Problem details: Locate and copy all lines bearing the word "part".

Exercise materials:
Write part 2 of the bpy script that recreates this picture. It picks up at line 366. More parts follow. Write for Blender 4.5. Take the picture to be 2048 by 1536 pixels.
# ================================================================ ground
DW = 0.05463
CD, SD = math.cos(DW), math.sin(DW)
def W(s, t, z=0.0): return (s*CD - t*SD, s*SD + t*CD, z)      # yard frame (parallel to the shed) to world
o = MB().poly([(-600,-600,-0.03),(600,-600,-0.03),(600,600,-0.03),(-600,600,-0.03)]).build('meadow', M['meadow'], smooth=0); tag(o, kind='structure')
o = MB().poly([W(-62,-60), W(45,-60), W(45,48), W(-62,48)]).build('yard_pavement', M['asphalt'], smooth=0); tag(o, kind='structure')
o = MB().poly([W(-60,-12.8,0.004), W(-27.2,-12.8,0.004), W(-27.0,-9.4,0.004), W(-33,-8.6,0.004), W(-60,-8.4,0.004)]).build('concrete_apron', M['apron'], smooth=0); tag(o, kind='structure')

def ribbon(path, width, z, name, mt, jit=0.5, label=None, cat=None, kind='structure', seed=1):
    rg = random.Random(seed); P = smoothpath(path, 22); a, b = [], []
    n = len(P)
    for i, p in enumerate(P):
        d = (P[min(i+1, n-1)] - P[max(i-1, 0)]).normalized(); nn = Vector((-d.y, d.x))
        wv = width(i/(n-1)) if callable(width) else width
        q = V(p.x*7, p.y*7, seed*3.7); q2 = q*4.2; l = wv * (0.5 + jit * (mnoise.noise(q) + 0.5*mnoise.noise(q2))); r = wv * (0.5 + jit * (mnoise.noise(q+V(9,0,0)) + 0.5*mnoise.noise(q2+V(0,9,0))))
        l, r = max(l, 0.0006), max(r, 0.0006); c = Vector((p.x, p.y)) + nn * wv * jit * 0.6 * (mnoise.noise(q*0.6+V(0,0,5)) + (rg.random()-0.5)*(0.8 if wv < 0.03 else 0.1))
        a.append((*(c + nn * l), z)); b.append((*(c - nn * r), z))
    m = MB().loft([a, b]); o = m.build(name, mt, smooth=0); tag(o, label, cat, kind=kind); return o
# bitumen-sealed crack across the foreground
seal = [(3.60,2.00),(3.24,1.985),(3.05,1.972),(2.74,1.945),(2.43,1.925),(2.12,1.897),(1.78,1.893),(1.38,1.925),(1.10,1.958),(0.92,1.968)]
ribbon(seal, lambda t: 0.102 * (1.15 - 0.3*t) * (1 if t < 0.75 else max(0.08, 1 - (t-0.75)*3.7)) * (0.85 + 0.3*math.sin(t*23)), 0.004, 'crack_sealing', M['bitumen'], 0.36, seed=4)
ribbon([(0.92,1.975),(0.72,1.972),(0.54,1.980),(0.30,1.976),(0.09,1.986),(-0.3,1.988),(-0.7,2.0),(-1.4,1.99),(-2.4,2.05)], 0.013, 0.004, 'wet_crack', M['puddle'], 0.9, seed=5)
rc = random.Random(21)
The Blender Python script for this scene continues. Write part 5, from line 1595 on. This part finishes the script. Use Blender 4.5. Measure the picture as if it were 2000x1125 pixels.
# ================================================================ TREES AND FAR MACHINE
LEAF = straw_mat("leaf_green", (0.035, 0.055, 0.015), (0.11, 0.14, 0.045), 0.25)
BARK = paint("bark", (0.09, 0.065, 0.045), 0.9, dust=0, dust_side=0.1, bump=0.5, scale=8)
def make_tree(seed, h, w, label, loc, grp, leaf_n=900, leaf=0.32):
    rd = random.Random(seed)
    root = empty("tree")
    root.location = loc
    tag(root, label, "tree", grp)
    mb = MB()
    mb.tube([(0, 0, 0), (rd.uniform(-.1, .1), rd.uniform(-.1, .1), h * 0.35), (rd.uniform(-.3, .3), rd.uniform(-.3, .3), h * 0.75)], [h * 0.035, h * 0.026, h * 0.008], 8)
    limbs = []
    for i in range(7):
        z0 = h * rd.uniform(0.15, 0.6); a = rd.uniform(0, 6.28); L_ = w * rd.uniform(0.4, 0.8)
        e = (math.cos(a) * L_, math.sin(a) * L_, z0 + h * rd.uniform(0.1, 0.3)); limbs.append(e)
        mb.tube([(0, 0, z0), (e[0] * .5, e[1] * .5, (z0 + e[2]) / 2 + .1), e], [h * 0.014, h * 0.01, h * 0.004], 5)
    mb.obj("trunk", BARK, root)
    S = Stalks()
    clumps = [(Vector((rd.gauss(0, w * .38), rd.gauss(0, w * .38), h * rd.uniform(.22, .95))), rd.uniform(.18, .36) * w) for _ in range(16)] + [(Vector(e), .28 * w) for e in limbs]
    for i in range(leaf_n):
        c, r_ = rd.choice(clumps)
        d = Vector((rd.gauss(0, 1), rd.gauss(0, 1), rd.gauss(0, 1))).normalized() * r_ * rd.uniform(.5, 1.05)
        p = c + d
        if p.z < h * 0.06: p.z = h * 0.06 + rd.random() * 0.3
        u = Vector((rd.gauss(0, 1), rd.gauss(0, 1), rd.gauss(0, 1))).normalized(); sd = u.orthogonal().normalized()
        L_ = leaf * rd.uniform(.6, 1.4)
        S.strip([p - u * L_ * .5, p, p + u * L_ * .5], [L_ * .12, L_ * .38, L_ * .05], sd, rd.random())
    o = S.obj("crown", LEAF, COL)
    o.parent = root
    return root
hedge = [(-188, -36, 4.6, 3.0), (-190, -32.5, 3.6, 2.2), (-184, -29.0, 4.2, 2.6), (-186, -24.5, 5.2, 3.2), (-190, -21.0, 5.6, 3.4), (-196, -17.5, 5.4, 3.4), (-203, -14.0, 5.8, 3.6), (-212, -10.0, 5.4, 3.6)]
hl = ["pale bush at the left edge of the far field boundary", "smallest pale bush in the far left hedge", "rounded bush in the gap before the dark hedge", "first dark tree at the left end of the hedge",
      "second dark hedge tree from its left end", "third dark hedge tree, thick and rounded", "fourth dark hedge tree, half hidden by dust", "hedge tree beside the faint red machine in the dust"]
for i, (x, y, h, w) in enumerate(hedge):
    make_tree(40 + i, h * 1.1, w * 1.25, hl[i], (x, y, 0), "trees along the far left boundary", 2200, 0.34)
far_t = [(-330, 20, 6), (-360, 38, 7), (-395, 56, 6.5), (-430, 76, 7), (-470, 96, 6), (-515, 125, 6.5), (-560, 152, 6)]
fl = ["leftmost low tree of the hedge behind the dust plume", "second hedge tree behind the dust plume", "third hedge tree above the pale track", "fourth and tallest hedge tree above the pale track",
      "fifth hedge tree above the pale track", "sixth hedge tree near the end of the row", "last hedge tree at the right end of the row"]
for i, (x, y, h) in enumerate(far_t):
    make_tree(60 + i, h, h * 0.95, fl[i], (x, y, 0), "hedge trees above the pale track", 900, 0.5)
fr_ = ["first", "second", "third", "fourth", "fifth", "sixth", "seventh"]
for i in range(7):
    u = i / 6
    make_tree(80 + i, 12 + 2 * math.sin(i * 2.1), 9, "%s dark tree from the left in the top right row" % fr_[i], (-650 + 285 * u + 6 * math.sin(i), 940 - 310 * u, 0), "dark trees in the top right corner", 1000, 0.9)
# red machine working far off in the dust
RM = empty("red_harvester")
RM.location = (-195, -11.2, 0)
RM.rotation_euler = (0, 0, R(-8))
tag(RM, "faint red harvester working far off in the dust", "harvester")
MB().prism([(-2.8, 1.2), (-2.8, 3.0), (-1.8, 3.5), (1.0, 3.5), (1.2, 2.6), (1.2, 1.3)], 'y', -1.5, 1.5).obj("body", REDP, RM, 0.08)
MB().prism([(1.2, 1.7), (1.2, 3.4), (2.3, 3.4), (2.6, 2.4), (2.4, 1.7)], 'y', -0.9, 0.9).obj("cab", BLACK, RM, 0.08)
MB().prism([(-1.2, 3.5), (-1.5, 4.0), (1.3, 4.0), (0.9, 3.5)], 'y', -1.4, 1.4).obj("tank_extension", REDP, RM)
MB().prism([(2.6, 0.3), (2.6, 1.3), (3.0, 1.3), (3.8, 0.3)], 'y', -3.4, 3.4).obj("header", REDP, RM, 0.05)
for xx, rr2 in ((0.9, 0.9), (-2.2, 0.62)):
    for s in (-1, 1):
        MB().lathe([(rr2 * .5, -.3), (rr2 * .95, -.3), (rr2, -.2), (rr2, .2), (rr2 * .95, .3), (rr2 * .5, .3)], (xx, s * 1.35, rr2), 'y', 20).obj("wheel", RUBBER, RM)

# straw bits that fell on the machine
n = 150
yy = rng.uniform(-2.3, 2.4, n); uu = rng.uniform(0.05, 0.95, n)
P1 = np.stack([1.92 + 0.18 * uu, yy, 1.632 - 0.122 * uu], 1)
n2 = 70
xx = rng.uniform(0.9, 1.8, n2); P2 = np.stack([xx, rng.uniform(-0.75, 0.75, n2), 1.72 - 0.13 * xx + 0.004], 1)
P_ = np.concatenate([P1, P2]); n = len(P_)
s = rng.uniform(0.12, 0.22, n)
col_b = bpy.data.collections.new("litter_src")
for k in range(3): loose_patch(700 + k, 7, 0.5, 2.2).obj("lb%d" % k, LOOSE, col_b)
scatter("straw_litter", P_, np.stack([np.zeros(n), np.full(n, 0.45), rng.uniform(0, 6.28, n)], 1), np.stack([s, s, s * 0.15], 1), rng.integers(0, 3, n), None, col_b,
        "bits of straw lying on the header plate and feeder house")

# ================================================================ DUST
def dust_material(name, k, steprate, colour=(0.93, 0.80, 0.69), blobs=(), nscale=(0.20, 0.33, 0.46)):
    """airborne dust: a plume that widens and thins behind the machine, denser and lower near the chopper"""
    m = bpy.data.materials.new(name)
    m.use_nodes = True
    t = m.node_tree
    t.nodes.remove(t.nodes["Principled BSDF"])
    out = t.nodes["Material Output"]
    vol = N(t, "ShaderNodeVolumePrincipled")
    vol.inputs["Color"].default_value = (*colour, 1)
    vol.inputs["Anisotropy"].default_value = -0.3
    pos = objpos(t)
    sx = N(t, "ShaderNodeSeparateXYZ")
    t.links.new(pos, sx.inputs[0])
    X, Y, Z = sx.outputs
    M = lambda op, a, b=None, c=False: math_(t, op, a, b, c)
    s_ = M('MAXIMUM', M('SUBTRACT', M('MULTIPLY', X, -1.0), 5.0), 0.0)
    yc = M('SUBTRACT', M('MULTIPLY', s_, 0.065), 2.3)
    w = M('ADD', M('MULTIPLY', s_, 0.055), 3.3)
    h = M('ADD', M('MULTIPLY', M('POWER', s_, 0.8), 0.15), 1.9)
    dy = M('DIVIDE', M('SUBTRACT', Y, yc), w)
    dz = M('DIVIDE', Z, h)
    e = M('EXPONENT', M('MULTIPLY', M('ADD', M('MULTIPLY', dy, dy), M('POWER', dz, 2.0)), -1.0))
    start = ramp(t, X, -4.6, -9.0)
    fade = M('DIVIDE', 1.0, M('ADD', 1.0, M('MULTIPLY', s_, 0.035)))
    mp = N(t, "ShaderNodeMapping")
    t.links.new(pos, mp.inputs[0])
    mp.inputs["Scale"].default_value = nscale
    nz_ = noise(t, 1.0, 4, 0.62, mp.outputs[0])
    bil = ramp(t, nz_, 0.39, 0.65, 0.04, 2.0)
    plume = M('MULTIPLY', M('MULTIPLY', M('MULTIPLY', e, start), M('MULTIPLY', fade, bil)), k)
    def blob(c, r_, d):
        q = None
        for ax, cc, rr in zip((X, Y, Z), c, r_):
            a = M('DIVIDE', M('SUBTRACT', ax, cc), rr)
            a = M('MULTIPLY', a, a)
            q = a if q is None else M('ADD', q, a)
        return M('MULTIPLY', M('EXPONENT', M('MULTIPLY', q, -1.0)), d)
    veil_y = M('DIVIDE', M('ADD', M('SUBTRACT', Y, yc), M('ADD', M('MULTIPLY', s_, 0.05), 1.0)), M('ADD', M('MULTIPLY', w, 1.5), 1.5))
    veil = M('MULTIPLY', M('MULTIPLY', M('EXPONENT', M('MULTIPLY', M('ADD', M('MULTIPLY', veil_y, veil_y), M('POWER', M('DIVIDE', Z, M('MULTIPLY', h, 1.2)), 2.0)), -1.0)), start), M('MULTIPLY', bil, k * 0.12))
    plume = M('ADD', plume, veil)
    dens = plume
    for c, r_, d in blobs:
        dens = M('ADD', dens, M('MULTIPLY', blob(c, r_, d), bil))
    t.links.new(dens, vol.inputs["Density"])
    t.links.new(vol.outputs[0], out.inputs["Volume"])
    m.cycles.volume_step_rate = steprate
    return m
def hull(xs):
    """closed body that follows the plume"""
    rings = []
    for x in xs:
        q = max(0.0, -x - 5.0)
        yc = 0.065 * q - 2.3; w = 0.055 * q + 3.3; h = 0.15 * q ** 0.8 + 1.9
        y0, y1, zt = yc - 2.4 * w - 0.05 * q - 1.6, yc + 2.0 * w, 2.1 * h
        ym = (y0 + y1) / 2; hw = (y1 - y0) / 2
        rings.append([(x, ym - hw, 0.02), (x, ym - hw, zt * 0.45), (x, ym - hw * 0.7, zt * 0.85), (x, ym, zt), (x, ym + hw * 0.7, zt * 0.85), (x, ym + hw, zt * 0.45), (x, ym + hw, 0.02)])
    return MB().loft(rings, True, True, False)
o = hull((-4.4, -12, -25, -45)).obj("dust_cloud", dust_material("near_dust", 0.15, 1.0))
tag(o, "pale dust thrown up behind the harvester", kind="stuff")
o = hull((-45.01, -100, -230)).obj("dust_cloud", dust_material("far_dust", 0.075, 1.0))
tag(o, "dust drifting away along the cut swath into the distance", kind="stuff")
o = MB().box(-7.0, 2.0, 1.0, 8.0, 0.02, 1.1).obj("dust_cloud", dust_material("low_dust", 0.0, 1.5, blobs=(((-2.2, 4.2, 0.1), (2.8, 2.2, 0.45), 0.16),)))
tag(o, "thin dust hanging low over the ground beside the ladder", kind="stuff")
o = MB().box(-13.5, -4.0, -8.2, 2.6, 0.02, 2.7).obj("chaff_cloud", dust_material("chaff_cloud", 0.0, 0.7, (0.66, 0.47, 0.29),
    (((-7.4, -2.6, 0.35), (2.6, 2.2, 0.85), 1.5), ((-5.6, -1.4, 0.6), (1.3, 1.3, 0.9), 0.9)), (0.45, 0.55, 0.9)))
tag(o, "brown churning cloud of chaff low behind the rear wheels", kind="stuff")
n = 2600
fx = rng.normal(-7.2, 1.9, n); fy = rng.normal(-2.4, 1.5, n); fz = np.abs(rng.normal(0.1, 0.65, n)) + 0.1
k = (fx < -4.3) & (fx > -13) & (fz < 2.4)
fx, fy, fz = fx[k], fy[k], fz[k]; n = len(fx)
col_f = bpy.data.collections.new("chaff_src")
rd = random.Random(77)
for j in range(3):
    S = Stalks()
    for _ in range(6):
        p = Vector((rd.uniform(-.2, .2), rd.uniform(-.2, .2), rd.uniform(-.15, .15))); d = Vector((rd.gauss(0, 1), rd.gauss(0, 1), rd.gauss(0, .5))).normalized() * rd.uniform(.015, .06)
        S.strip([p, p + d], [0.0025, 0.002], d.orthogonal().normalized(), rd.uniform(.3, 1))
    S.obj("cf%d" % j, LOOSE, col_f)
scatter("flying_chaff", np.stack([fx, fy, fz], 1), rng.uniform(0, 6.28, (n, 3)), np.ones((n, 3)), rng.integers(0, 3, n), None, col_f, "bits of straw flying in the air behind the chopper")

Answer:
Write part 2 of the bpy script that recreates this picture. It picks up at line 366. More parts follow. Write for Blender 4.5. Take the picture to be 2048 by 1536 pixels.
The Blender Python script for this scene continues. Write part 5, from line 1595 on. This part finishes the script. Use Blender 4.5. Measure the picture as if it were 2000x1125 pixels.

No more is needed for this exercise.